Impacto en EE.UU.: del campo a la política
En los campos de Illinois o Iowa, el boicot chino no es un debate abstracto. Representa pérdidas concretas para familias agrícolas que invirtieron millones en semillas, maquinaria y fertilizantes esperando un comprador seguro.
El golpe también tiene implicaciones políticas. La guerra arancelaria se convirtió en un tema central en las campañas, con Trump defendiendo los aranceles como “necesarios para proteger a los trabajadores estadounidenses” y sus críticos señalando que los agricultores estaban pagando el precio de esa estrategia.
El gobierno intentó paliar el impacto con subsidios, pero muchos productores advierten que no es suficiente. “No queremos ayudas, queremos mercados”, resumió un agricultor en una feria agrícola en Iowa.
China y la soya: un asunto de poder global
La disputa por la soya no es un simple choque comercial. Se trata de un reflejo de las tensiones estructurales entre las dos economías más grandes del planeta.

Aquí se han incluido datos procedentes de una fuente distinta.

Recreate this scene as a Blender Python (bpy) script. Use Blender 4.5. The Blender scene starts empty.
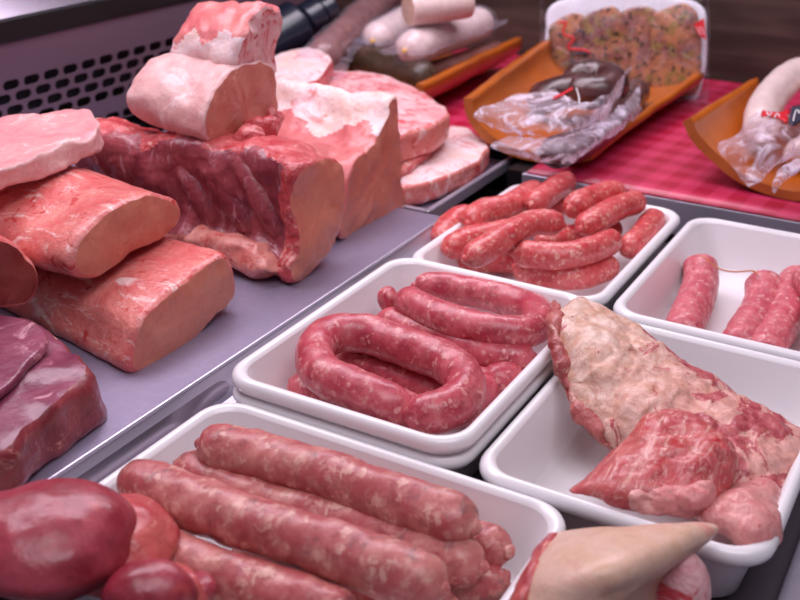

Estados Unidos busca mantener su posición como proveedor clave de alimentos en un mundo interdependiente. China, por su parte, intenta mostrar que tiene la capacidad de resistir presiones externas y diversificar su seguridad alimentaria.
El resultado es una cadena global en tensión: los agricultores estadounidenses con granos sin comprador, Brasil convertido en actor estratégico y China caminando en la cuerda floja entre necesidad y orgullo nacional.
Lo que está en juego
La soya, un producto que rara vez aparece en los titulares internacionales, se ha convertido en pieza clave de un pulso geopolítico. Lo que está en juego no es solo el precio del grano, sino el equilibrio de poder en el comercio mundial de alimentos.
Si el boicot se prolonga, Estados Unidos podría perder parte de un mercado construido durante décadas. China, en cambio, quedaría aún más expuesta a los vaivenes climáticos de Brasil y a la volatilidad de los mercados internacionales.
En un mundo donde la seguridad alimentaria es cada vez más estratégica, el enfrentamiento por la soya revela una verdad incómoda: ninguna de las dos potencias puede prescindir completamente de la otra.